Ecocity plan pro-neighborhood 

Editor: 

Berkeley should include ALL FOUR provisions of the proposed Ecocity Amendment in its’ General Plan update. Fears that the EcoAmendment would transform Berkeley into a glorified farm hostile to adequate housing, neighborhood integrity, and historic preservation are rendered groundless by a reasonably awake reading of the actual Amendment or a conversation with its sponsors.  

A significant net increase in affordable and market-rate housing as part of a viable, lively, diverse, “mixed-income/mixed-use,” and transit-oriented development downtown, as well as in other districts, would appear to be a cornerstone of the amendment, if what I’m reading is English in Policy Provision No. 3.  

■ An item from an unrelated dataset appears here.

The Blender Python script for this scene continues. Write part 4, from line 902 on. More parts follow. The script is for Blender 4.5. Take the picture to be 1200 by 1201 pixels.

And homeowners in Berkeley can relax – Policy No. 4 charts a course of gradual, voluntary, market-driven conversion of certain creek corridors and likely park and community garden sites into urban greenspace, which ought to add to surrounding residential property values. It is not out to destroy the value of single-family homes, or gobble up our cozy neighborhoods. On the contrary, we’d gain a number of additional assets in the mold of the Karl Linn Community Garden and Strawberry Creek Park.  

No, the EcoAmendment doesn’t seem to be out to assassinate our architectural heritage. The preservation and re-use of our John Galen Howards, Julia Morgans, and other historic buildings is readily acknowledged to be desirable and completely consistent with ecological redevelopment by none other than Richard Register and Kirstin Miller, principals in the EcoAmendment’s parent organization, Ecocity Builders.  

How do I know all this? I actually read the EcoAmendment myself.